I have also seen a lot of Java developers load up a class with many different disparate functions and "scream" in your face stating that they were writing OO code because the language was Java.

I have been writing Smalltalk (mostly) and other OO programs for close to twenty years and I have rarely run into an instance where I wished that I could use MI.  I was always able to implement delegation and solve the problem.

It seems to me that the example you provided should be implemented in several classes that is wrapped in an manager class.  Not sure MI is the best solution in this instance.

Brad Selfridge


On 6/7/2012 1:07 PM, James Robertson wrote:
Imho, delegation is far easier to maintain.  For one thing, you don't need to "cover" all the inherited code you don't need

On Thursday, June 7, 2012, andre wrote:

Thanks for the pointers, Georg. Interesting read.

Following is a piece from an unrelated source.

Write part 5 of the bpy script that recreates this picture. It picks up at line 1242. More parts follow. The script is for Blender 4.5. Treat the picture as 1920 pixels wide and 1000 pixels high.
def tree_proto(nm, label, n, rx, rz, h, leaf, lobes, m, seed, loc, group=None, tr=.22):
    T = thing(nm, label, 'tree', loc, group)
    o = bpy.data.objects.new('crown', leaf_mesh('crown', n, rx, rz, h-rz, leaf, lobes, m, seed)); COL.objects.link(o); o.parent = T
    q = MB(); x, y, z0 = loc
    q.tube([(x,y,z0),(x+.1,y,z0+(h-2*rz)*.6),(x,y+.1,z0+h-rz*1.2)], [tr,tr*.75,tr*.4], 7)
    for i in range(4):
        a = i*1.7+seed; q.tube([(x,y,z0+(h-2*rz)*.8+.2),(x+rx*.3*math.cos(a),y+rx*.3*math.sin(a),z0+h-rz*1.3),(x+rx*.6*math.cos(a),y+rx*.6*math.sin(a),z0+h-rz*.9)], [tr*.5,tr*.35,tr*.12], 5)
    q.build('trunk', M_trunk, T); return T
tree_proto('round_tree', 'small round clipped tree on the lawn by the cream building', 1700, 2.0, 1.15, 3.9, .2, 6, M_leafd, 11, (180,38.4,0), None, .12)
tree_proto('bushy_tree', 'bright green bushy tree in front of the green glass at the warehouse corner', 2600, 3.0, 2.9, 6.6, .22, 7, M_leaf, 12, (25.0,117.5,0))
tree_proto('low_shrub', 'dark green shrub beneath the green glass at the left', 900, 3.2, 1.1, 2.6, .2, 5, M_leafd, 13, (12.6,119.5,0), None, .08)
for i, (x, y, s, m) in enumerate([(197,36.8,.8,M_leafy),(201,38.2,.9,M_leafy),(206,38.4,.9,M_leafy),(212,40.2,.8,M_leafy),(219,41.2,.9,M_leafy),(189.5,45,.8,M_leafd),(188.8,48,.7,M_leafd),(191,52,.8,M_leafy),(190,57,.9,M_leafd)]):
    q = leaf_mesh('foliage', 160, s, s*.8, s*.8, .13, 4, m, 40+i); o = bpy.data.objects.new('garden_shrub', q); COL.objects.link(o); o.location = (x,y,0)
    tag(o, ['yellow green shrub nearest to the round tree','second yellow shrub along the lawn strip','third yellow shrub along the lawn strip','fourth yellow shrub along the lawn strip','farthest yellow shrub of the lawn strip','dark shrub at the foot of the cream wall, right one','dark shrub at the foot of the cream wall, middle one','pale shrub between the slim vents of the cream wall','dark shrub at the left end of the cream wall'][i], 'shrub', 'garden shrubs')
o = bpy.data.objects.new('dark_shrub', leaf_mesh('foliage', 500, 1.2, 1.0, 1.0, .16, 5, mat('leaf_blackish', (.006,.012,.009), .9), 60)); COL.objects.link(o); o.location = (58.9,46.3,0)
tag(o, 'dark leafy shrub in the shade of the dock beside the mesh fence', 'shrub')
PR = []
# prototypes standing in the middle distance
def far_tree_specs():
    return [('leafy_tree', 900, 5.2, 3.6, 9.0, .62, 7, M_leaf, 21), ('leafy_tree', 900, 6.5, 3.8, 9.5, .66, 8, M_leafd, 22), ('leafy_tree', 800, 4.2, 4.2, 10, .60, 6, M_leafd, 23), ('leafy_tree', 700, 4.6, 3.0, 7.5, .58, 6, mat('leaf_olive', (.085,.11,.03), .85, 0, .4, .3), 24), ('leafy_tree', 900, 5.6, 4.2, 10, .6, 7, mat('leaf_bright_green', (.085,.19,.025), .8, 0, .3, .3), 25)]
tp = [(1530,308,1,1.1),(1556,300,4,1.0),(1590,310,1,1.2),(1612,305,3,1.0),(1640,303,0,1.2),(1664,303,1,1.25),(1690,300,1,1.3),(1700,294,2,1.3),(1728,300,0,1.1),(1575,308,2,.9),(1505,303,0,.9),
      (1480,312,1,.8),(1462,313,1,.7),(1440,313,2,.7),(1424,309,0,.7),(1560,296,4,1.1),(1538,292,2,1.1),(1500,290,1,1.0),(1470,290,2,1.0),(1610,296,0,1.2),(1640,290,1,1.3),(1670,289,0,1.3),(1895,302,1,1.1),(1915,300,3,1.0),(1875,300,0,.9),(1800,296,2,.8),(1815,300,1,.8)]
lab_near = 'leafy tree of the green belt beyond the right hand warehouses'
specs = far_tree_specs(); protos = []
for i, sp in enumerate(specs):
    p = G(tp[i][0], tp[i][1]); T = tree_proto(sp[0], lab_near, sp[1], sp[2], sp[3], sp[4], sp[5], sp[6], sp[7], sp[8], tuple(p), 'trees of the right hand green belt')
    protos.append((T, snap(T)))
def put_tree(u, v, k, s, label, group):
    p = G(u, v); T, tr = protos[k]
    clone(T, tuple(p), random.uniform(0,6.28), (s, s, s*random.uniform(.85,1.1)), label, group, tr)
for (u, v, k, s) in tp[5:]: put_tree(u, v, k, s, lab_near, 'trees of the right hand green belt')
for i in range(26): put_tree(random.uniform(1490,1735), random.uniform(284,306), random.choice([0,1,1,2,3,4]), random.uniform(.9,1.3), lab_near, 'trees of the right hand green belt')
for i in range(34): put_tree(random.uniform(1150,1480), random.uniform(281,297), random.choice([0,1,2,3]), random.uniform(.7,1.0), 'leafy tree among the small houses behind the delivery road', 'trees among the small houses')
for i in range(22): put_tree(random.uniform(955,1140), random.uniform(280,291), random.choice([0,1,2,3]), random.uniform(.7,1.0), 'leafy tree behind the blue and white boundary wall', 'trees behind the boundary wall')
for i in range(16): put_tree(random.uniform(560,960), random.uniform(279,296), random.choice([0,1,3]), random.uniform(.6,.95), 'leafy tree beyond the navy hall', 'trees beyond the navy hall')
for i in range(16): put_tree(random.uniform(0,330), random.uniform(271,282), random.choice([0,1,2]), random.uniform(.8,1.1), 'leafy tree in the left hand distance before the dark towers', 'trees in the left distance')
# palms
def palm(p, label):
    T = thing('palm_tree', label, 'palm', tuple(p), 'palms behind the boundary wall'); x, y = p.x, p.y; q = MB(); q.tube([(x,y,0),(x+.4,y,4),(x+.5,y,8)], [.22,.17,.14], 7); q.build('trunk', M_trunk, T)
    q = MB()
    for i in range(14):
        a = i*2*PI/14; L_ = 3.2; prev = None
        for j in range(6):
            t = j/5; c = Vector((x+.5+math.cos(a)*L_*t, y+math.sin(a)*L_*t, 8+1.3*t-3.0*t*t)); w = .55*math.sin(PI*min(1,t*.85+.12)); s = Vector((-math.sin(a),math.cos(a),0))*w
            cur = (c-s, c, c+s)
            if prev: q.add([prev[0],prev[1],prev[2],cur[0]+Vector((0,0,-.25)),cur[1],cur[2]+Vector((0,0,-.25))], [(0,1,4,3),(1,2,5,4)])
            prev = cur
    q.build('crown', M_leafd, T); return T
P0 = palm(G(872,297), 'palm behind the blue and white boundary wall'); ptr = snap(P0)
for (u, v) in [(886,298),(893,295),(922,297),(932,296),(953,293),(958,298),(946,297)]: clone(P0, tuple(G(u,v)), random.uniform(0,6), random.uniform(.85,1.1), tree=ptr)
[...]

I see the points, but am inclined to disagree with such a general verdict against MI. There are legitimate uses for it, although it can certainly be abused to create a mess.

Code readability is, and Smalltalkers know that best, a question of the right tools. Plain source "files" are almost always hard to read, no matter which language.

One interesting thing I recently observed concerning the way my thoughts tend to go is, that the typical thought pattern when creating a new class in Smalltak is "of what existing class *is* this object a derivate or specialization?" It is an ontological model. In contrast, the typical thought in C++ is "what is this object supposed to be able to *do*?", which is a behavioral model.

Either model has its advantages and disadvantages. If for example, I have an object that is supposed to be able to

- Run a background thread
- Receive and process jobs from a queue
- Broadcast events to dependent objects
- Provide a server on a network that clients can connect to
- Receive and react to OS events
- Implement application specific behavior that builds on all the above

then using MI, all but the last point could be simply assembled from existing classes. In Smalltalk, I would need to add a lot of protocols and copy/paste/rewrite code from elsewhere.

Delegation is verbose and laborious and hard to maintain. Also if the individual delegates of an object need to share a great deal of common state, things are getting even more laborious.